Regime forces also used combat helicopters and tanks to pound rebel-held areas in the northern city of Aleppo and the restive southern town of Daraa along the Jordanian border. The observatory said it had reports of fatalities but did not have exact numbers yet.

Activists say more than 20,000 people have died in 17 months of fighting in Syria, as an uprising that started with peaceful protests against Mr. Assad’s rule has morphed into a civil war.

In Damascus, Syrian Vice President Farouk al-Sharaa appeared in public for the first time in several weeks for a meeting with a senior Iranian official, ending rumors that he had defected. Reporters saw him get out of his car and walk to his office for a meeting with Alaeddin Boroujerdi, head of Iran’s powerful parliamentary committee on national security and foreign policy.

There have been a series of high-level defections from the Assad regime in the past few months.

In neighboring Jordan, officials say the country is bracing for a mass exodus of Syrians in the wake of intensified fighting.

Jordan appealed for increased international assistance to 160,000 Syrian refugees it is already hosting. Information Minister Sameeh Maaytah said the refugee influx has swelled even further, with more than 2,300 Syrians crossing into Jordan on Friday in the largest arrival in a single day since the outbreak of the Syrian uprising in March 2011.

“The number of refugees is growing, and our limited resources are thinning,” Mr. Maaytah said. “The international community should come to the aid of the Syrian refugees.”
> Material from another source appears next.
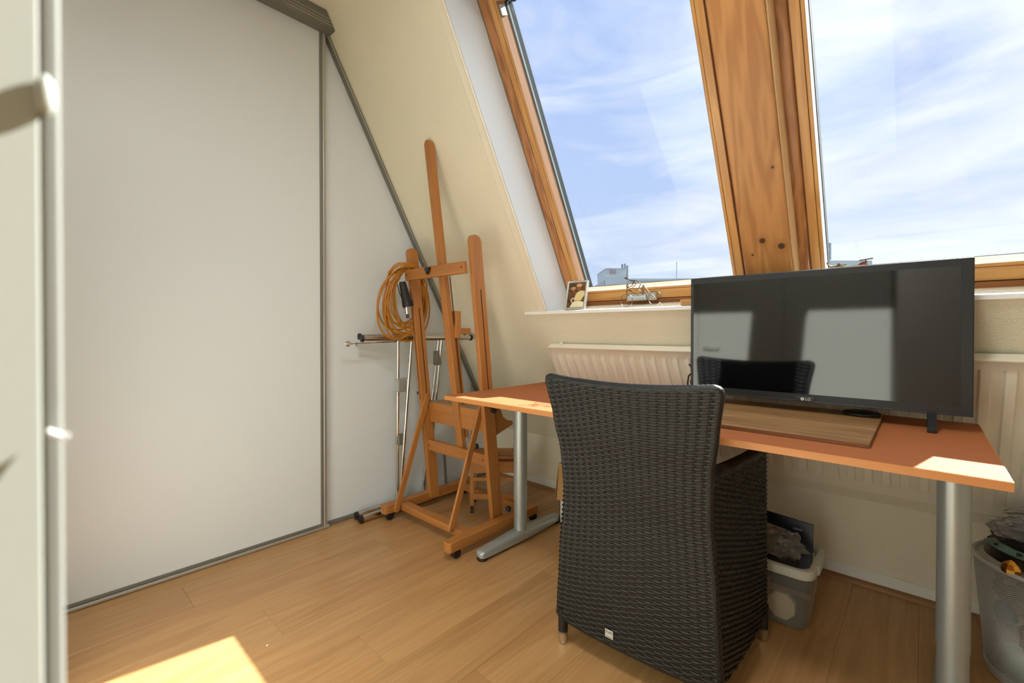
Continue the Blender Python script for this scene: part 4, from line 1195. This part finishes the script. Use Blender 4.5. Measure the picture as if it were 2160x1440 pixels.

Jordanian police spokesman Col. Mohammed Khatib said a Syrian rocket fell in the northern border town of Ramtha late Saturday, but no injuries were reported. It was the seventh rocket to fall in Jordan in five days, underlining the intensity of the army assault on southern Syrian towns such as Daraa, the birthplace of the uprising.

A police statement said 200 Syrian refugees pelted stones at Jordanian security guarding their desert camp late Saturday, wounding several policemen. The refugees were protesting poor conditions at the camp.